As I sat there, I felt both seen and exposed. I wept. Behind the scenes, and underneath the surface, as I looked at my own life, I felt quite like a tree stump. It was the perfect metaphor for the ecosystem of my own soul. No, there was no major "trauma" for the outsider to observe. But there was much that left me feeling quite barren, not the least of which was a waning faith, struggling to hold on to the goodness of God. 

I felt so clearly that his message was a word from God for me that day. To underscore that sentiment, after he left the room. He walked back in and laid his hands on me and said, "I know you feel like a tree stump. God sees you. Hold on. Keep faith that he will come through and send the rain. One year from now, next Easter, I believe things will look different for you." It was the encouragement I needed.

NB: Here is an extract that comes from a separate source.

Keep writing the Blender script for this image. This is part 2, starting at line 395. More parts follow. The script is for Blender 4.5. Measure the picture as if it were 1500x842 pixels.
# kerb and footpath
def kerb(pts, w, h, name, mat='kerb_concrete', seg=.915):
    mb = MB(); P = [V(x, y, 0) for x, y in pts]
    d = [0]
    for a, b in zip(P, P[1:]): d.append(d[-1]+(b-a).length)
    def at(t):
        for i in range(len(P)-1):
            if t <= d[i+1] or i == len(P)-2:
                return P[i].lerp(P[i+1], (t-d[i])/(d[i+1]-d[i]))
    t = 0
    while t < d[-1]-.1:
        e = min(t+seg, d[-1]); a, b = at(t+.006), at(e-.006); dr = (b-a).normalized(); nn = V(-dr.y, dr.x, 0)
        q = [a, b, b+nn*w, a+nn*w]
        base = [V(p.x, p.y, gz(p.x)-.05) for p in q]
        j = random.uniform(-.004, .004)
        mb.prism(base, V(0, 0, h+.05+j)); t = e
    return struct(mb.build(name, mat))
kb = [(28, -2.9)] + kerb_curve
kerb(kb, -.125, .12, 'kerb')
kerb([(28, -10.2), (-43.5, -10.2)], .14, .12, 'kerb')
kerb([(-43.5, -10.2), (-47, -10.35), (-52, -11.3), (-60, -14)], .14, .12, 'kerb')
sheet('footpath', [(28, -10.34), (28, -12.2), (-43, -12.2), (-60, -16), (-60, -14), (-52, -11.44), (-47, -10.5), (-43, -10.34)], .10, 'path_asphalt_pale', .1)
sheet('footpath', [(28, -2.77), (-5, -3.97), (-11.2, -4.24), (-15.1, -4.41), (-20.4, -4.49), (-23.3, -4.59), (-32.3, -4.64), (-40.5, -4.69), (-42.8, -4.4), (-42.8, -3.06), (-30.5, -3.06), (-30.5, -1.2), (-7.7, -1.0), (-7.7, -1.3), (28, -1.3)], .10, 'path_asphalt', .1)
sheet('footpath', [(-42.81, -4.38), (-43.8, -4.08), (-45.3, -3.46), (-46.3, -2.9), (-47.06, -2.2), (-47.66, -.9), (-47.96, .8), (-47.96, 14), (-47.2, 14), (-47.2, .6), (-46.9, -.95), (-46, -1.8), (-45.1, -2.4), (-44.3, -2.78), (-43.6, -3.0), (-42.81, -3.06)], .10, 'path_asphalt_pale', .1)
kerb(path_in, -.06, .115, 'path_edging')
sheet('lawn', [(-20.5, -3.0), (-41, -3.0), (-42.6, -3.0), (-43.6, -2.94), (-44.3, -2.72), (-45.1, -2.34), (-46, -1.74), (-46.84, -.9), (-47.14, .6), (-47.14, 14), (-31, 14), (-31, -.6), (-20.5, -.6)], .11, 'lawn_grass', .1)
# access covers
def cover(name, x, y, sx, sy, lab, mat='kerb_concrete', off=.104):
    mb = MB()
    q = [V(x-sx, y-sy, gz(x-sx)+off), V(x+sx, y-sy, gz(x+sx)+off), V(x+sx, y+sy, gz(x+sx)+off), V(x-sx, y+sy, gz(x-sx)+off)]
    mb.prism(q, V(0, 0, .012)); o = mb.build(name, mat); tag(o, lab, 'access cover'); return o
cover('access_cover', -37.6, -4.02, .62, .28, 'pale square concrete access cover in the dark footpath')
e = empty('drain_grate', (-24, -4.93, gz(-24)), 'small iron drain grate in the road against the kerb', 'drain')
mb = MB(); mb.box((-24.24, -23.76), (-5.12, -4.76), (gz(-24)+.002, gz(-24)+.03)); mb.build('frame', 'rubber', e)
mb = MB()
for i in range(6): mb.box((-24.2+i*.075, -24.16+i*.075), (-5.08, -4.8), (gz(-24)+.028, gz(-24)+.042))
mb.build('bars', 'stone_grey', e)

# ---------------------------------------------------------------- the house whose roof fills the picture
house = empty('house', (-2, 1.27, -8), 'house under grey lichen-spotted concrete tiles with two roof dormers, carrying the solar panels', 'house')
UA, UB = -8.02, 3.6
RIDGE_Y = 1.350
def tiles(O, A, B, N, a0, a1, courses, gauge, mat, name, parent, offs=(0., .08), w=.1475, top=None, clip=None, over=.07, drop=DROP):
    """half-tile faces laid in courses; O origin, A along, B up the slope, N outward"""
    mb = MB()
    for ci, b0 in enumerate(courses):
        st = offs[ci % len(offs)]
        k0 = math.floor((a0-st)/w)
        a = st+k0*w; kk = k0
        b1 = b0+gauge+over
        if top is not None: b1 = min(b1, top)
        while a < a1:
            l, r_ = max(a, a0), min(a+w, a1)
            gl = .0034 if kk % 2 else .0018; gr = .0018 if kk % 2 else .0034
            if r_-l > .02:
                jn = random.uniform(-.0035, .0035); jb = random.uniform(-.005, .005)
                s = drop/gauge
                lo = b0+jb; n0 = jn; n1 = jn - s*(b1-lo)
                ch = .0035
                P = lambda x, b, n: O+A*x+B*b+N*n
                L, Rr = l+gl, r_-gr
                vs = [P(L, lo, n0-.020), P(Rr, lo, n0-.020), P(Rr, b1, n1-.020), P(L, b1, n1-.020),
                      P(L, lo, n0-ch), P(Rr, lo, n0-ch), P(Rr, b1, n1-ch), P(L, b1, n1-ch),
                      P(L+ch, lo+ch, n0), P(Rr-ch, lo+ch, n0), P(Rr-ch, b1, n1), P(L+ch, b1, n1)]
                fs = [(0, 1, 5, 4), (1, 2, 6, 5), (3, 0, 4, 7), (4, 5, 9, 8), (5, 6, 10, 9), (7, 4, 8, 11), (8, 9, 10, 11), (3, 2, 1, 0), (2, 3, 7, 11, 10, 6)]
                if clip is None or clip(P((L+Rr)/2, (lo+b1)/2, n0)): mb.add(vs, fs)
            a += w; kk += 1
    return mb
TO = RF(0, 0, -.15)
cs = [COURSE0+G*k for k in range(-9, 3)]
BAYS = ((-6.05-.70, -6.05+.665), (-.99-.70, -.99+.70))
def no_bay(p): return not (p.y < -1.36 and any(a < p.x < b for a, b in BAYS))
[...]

Fast forward to Palm Sunday, one year later. I sat in a different church, listening to a different teacher preaching a very different sermon from the book of Hebrews. But he opened his message with a photo of a tree in Washington, D.C. But not just any tree. This was was named "Stumpy." Gangly and unattractive, it had one single branch spreading out to the right, defying the odds. It was adorned with cherry blossoms.

As soon as I saw that photo, even before he spoke, I sensed the Lord's loving eye upon me as he whispered, "I haven't forgotten."

One year later, he was pursuing me, responding to my cries. There were indeed changes afoot in my life and in my perspective. The cartography of my soul does look different than it did last year. God hasn't changed. His grace and mercy haven't waxed or waned. But I could look around me and within me and see blooms - signs of growth.

Life is not just only up into the right these days. My faith flickers. I know there are many areas for which I need to return to my first Love. Trials and temptations still come. Yes, it is quite possible that one year from now, I could again look at my life and feel like a tree stump. Tragedy could strike. But what will be different is that I will look back on this past year and I will have a witness calling out to me to remember the kindness of the Lord.

"Yea, though I walk through the valley of the shadow of death, I will fear no evil, for thou art with me."

Trial, testing, tribulation, tragedy. These are all things we each face. None of us escapes them. So where do we turn for hope?

I'm putting my hope in the God and Father of our Lord Jesus Christ who has proven his love. He is the only one who has proven his saving power over the enemies which I will never be able to conquer: sin, death, satan. 

"We are more than conquerors through Christ who loves us."

Today is Good Friday. Thank you, King Jesus, that you are victorious. Thank you for leading the way, as you emptied yourself of all that was rightfully yours, and you chose the cross. You did it for love. You alone have the power to bring gardens from the gravesites of our lives.